**Task goal**
Repeat what the lines below say, word for word, and skip every image.

**Raw data**
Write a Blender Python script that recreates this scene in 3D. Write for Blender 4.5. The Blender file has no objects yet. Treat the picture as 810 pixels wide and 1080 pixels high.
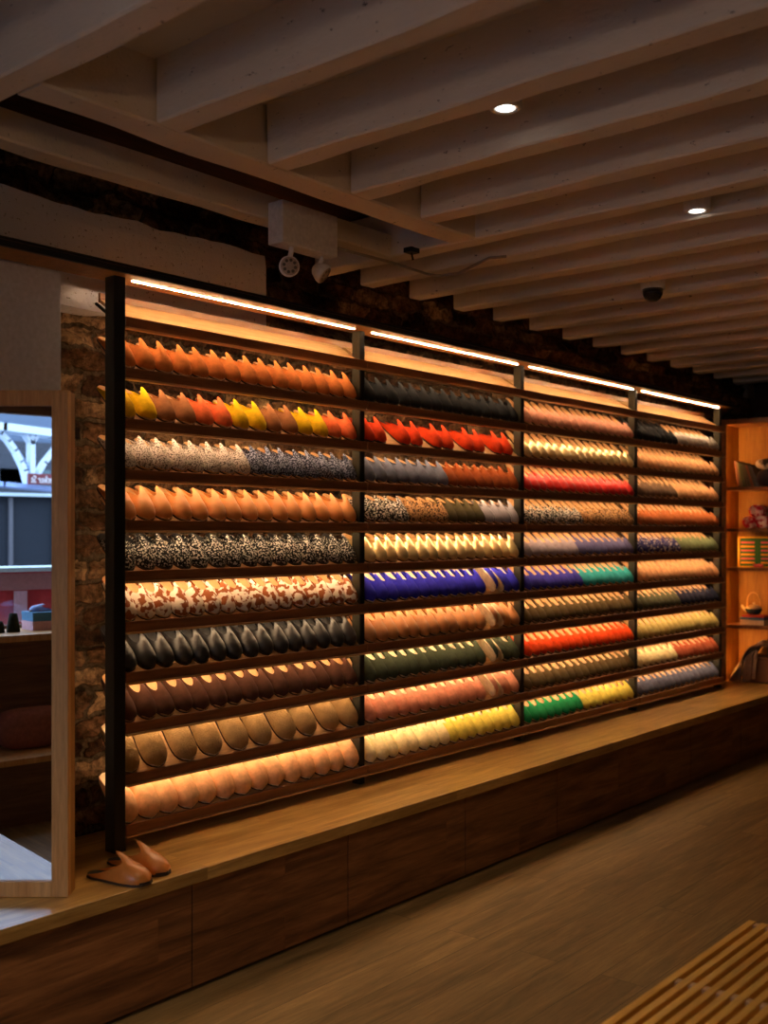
import bpy, math, random
from mathutils import Matrix, Vector, noise
random.seed(7)
R = random.uniform
C = bpy.context.scene.collection
D = bpy.data
PI = math.pi

# ------------------------------------------------------------------ measuring
F = 1145.0                       # focal length in pixels of the 810x1080 frame
PX, PY = 405.0, 562.0            # view centre column and horizon row
PHI = math.atan(965.0/F)
CP, SP = math.cos(PHI), math.sin(PHI)
E = 1.41                         # eye height above floor
FW = Vector((CP, SP, 0)); RT = Vector((SP, -CP, 0)); UP = Vector((0, 0, 1))
EYE = Vector((0, 0, E))
def ray(px, py): return FW + RT*((px-PX)/F) + UP*((PY-py)/F)
def atD(px, py, d): return EYE + ray(px, py)*d
def onY(px, py, Y): r = ray(px, py); return EYE + r*(Y/r.y)
def onX(px, py, X): r = ray(px, py); return EYE + r*(X/r.x)
def onZ(px, py, z): r = ray(px, py); return EYE + r*((z-E)/r.z)
MD = 3.09                        # distance of the standing mirror's glass along the view
def refl(p):                     # the real place of a thing met in the mirror
    v = p - EYE; k = v.dot(FW)
    return EYE + v + FW*(2*(MD-k))
def mirX(px, py, X):
    u = (px-PX)/F; v = (PY-py)/F
    t = (X - 2*MD*CP)/(u*SP - CP)
    return EYE + FW*(2*MD-t) + RT*(u*t) + UP*(v*t)

# ------------------------------------------------------------------ materials
def newmat(name):
    m = D.materials.new(name); m.use_nodes = True
    nt = m.node_tree; b = nt.nodes['Principled BSDF']
    return m, nt, b
def N(nt, t, **kw):
    n = nt.nodes.new(t)
    for k, v in kw.items():
        if k in n.inputs.keys() if hasattr(n.inputs, 'keys') else False: n.inputs[k].default_value = v
        else: setattr(n, k, v)
    return n
def L(nt, a, b): nt.links.new(a, b)
def srgb(r, g, b):
    f = lambda c: (c/12.92 if c <= .04045 else ((c+.055)/1.055)**2.4)
    return (f(r/255), f(g/255), f(b/255), 1)
def coords(nt, scale=(1,1,1), rnd=True, kind='Object'):
    tc = nt.nodes.new('ShaderNodeTexCoord'); mp = nt.nodes.new('ShaderNodeMapping')
    L(nt, tc.outputs[kind], mp.inputs['Vector']); mp.inputs['Scale'].default_value = scale
    if rnd:
        oi = nt.nodes.new('ShaderNodeObjectInfo'); mu = nt.nodes.new('ShaderNodeMath'); mu.operation = 'MULTIPLY'
        mu.inputs[1].default_value = 37.0; L(nt, oi.outputs['Random'], mu.inputs[0])
        cb = nt.nodes.new('ShaderNodeCombineXYZ'); L(nt, mu.outputs[0], cb.inputs[0]); L(nt, mu.outputs[0], cb.inputs[1])
        L(nt, cb.outputs[0], mp.inputs['Location'])
    return mp.outputs[0]
def noise_tex(nt, vec, scale, detail=4, rough=.6):
    n = nt.nodes.new('ShaderNodeTexNoise'); L(nt, vec, n.inputs['Vector'])
    n.inputs['Scale'].default_value = scale; n.inputs['Detail'].default_value = detail; n.inputs['Roughness'].default_value = rough
    return n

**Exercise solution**
Write a Blender Python script that recreates this scene in 3D. Write for Blender 4.5. The Blender file has no objects yet. Treat the picture as 810 pixels wide and 1080 pixels high.
import bpy, math, random
from mathutils import Matrix, Vector, noise
random.seed(7)
R = random.uniform
C = bpy.context.scene.collection
D = bpy.data
PI = math.pi

# ------------------------------------------------------------------ measuring
F = 1145.0                       # focal length in pixels of the 810x1080 frame
PX, PY = 405.0, 562.0            # view centre column and horizon row
PHI = math.atan(965.0/F)
CP, SP = math.cos(PHI), math.sin(PHI)
E = 1.41                         # eye height above floor
FW = Vector((CP, SP, 0)); RT = Vector((SP, -CP, 0)); UP = Vector((0, 0, 1))
EYE = Vector((0, 0, E))
def ray(px, py): return FW + RT*((px-PX)/F) + UP*((PY-py)/F)
def atD(px, py, d): return EYE + ray(px, py)*d
def onY(px, py, Y): r = ray(px, py); return EYE + r*(Y/r.y)
def onX(px, py, X): r = ray(px, py); return EYE + r*(X/r.x)
def onZ(px, py, z): r = ray(px, py); return EYE + r*((z-E)/r.z)
MD = 3.09                        # distance of the standing mirror's glass along the view
def refl(p):                     # the real place of a thing met in the mirror
    v = p - EYE; k = v.dot(FW)
    return EYE + v + FW*(2*(MD-k))
def mirX(px, py, X):
    u = (px-PX)/F; v = (PY-py)/F
    t = (X - 2*MD*CP)/(u*SP - CP)
    return EYE + FW*(2*MD-t) + RT*(u*t) + UP*(v*t)

# ------------------------------------------------------------------ materials
def newmat(name):
    m = D.materials.new(name); m.use_nodes = True
    nt = m.node_tree; b = nt.nodes['Principled BSDF']
    return m, nt, b
def N(nt, t, **kw):
    n = nt.nodes.new(t)
    for k, v in kw.items():
        if k in n.inputs.keys() if hasattr(n.inputs, 'keys') else False: n.inputs[k].default_value = v
        else: setattr(n, k, v)
    return n
def L(nt, a, b): nt.links.new(a, b)
def srgb(r, g, b):
    f = lambda c: (c/12.92 if c <= .04045 else ((c+.055)/1.055)**2.4)
    return (f(r/255), f(g/255), f(b/255), 1)
def coords(nt, scale=(1,1,1), rnd=True, kind='Object'):
    tc = nt.nodes.new('ShaderNodeTexCoord'); mp = nt.nodes.new('ShaderNodeMapping')
    L(nt, tc.outputs[kind], mp.inputs['Vector']); mp.inputs['Scale'].default_value = scale
    if rnd:
        oi = nt.nodes.new('ShaderNodeObjectInfo'); mu = nt.nodes.new('ShaderNodeMath'); mu.operation = 'MULTIPLY'
        mu.inputs[1].default_value = 37.0; L(nt, oi.outputs['Random'], mu.inputs[0])
        cb = nt.nodes.new('ShaderNodeCombineXYZ'); L(nt, mu.outputs[0], cb.inputs[0]); L(nt, mu.outputs[0], cb.inputs[1])
        L(nt, cb.outputs[0], mp.inputs['Location'])
    return mp.outputs[0]
def noise_tex(nt, vec, scale, detail=4, rough=.6):
    n = nt.nodes.new('ShaderNodeTexNoise'); L(nt, vec, n.inputs['Vector'])
    n.inputs['Scale'].default_value = scale; n.inputs['Detail'].default_value = detail; n.inputs['Roughness'].default_value = rough
    return n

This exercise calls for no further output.